The unsurprising truth about new competitors pitching ‘voice 2.0′ services or angling to compete with traditional telcos is that sitting behind them and powering most of their services are … traditional, or at least “semi-traditional” (i.e., more IP-based), telephone companies.googlevoice-color.jpg

Witness the lineup of partners supporting Google Voice, Google’s find-me-follow-me-help-me-manage-my-calls service, which according to docs filed with the FCC (and reported by Business Week) includes:

Level 3 Communications, Global Crossing, Broadvox Communications,, Pac-West Telecomm, IBasis, Neustar and Syniverse Technologies.

It’s not so easy to recreate the telephone network, is it?

The counter to that, however, is that it * is * becoming incredibly easy to build and maintain (typically cloud-run) software that can for all intents and purposes recreate and for the most part significantly better traditional telecom services. That a willing ecosystem of wholesalers, carrier’s carriers, number providers/routers and value-added service providers are standing at the ready to help out certainly isn’t anything new (the CLEC market is decades-old and supported by similar-type players), but it is unleashing creativity in the voice 2.0 space.

More importantly, little by little, these would-be competitors are finding success by mining niches: Ribbit with voice-enabled CRM; ifByPhone with self-service, Internet-age call service bureaus; Twilio and others with general-purpose cloud-based telecom APIs that seem to be gaining traction.

The increasingly not-so-secret secret here is that creating a telephone company today is as easy as building an applications company an ISV in the days of the desktop PC. And the suddenly fully emergent world of mobile apps (iPhone and now Android as a second player) means that there is now also a universal client (analagous in the PC world to Windows or the Web browser on the Internet) that will allow developers to drive these services to the mainstream.

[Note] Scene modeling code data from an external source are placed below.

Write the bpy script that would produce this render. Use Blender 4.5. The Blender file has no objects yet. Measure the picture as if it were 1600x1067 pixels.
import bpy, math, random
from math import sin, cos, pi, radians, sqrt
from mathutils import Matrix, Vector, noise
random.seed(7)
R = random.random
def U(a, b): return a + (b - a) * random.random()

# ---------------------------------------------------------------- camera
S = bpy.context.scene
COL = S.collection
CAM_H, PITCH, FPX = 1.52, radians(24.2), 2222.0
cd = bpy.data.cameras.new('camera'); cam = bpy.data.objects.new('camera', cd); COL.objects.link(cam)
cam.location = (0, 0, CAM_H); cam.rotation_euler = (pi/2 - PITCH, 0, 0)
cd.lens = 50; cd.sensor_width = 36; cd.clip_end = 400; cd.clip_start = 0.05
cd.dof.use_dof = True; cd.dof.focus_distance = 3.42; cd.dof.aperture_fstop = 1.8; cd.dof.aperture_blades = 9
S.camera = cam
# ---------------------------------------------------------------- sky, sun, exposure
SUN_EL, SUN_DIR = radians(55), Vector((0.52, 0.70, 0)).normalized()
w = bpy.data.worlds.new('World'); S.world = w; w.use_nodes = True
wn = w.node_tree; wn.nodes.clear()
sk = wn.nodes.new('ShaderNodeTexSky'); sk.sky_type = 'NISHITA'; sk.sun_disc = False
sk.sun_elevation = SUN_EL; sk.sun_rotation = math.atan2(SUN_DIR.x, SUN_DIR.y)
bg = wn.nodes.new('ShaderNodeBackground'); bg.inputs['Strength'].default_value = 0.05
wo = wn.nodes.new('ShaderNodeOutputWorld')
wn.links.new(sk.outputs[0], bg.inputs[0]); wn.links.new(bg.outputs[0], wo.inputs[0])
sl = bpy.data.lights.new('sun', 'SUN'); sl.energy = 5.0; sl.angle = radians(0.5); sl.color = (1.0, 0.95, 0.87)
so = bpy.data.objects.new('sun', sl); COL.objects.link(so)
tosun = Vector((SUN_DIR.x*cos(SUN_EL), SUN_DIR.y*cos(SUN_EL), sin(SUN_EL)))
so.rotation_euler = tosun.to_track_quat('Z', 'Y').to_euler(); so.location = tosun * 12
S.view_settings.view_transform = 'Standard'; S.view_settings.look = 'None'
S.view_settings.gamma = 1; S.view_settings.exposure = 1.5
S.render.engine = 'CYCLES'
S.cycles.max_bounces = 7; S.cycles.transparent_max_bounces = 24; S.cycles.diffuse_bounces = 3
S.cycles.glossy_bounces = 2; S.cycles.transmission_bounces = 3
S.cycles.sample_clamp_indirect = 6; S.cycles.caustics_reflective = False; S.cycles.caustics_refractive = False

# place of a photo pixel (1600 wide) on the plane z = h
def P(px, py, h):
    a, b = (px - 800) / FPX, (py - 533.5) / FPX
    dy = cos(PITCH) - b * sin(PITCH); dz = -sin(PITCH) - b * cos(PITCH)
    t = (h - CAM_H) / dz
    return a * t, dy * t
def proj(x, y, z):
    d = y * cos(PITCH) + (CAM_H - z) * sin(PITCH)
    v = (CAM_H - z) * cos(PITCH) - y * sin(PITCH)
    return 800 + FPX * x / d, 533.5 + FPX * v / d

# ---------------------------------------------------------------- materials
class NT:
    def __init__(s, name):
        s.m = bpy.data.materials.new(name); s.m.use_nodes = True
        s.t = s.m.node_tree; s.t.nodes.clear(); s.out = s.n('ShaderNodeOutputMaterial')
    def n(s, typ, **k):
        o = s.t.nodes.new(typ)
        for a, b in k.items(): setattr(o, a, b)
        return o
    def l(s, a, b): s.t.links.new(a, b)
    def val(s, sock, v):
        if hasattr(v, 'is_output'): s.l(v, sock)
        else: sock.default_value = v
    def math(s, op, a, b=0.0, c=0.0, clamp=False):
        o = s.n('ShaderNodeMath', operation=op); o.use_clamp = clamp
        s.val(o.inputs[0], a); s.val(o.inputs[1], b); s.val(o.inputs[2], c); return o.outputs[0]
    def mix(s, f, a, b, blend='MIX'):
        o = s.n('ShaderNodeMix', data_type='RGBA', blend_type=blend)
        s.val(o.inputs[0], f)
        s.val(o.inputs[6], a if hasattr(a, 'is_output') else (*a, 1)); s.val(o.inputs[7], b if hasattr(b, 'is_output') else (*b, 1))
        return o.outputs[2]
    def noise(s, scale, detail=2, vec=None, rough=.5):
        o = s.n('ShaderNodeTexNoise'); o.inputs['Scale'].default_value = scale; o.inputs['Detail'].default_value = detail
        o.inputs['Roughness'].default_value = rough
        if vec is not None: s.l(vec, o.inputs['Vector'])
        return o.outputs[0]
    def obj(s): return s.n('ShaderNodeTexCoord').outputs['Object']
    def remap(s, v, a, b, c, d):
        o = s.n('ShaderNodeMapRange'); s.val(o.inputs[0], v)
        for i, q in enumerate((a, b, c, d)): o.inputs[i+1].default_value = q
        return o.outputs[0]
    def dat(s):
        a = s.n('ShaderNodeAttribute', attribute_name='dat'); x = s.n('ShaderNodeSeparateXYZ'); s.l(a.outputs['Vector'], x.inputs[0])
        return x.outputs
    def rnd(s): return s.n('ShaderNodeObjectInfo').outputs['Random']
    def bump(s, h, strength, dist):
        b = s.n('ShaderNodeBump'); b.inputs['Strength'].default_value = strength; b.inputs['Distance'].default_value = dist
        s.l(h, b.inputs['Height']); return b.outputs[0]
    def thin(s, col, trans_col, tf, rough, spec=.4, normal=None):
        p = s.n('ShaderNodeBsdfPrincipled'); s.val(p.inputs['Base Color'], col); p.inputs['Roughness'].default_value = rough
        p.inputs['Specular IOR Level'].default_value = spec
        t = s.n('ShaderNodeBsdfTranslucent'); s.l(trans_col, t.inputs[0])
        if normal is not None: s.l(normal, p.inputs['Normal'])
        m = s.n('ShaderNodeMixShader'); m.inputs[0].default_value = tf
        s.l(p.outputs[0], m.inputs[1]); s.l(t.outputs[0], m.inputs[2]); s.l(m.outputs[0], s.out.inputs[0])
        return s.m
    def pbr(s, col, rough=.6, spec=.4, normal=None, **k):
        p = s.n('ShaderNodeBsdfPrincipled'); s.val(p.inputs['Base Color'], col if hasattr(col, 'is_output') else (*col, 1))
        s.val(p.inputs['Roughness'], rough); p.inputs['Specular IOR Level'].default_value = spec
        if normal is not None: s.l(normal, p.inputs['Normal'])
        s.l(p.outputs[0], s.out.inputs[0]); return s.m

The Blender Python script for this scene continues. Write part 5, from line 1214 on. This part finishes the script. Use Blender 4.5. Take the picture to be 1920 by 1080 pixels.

Like the word processing market way back when (remember WordStar; I do), there will be some voice 2.0 winners and losers, but the fact that so many would-be competitors keep coming out of the woodwork means it won’t matter that many of these companies will fail. But some will succeed.

Even after covering this fledgling market from the start, I’m not sure I would have written that even six months ago, but the tide feels like it is turning.

Exactly what success will look like for these voice 2.0 companies is the one part of the story yet to be written.